The great unifying force feeding the progressive movement of the last few years has, of course, been George W. Bush. And while many have noted that Hillary Clinton will unify Republicans just as her husband did, the two cases are notably different in kind. Though progressives certainly have a visceral reaction to Bush, his presidency has provided them with a number of touchpoints that help progressives define who they are by defining what they are against: the stolen election, the bumbling military adventurism, the economic policies that reward the wealthy at everyone else's expense, the attempt to make domestic politics into a sectarian religious conflict, the contempt for science and reason, the use of fear as cover for a dismantling of constitutional protections and the elevation of torture to official American government policy; the list goes on and on.
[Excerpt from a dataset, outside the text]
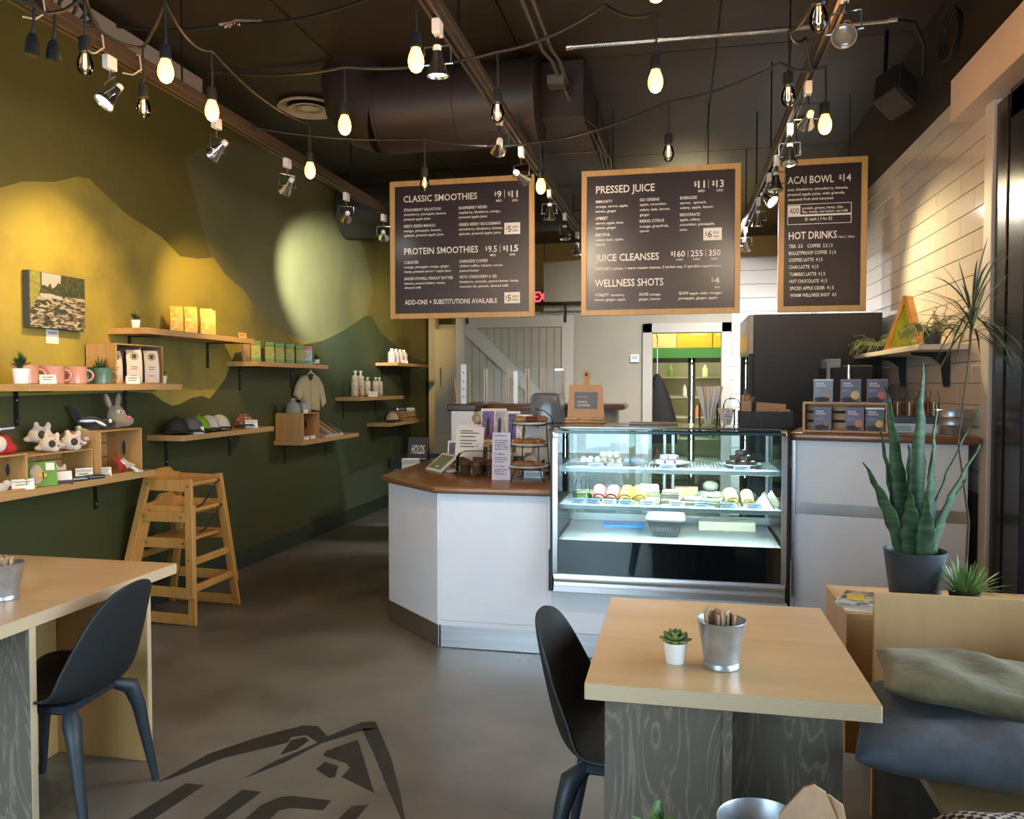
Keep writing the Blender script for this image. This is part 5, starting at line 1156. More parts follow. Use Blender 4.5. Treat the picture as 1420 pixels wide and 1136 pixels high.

Progressives may hate Bush, but they know exactly why they do: it's because of what he's done.
Conservatives hate Clinton, on the other hand, not because of what she's done but because of who she is. They see her, absurdly, as the embodiment of the liberalism they despise, the liberalism of the Sixties, of free love and rejection of authority and moral relativism. That this portrait is ridiculous makes it no less powerful. (Try if you can to imagine the former "Goldwater Girl" wearing a tie-dye and twirling to Jimi Hendrix after sucking a bong hit from the lips of the hippie dude from down the hall. I don't think so.)
And that brings us back to our question: if today's ascendant progressive movement draws its strength from its antipathy to George W. Bush, and today's declining conservative movement draws its strength from hatred of Bill and Hillary Clinton, can either Democratic candidate do what Ronald Reagan did-nurture his own ideological movement and beat down the other side's at the same time? The answer may depend on whether they're willing to do what they haven't done much before, and certainly not in this campaign: not just argue for specific policies or a theory of change, but provide a progressive vision of the American future. In other words, it's not about means, it's about ends.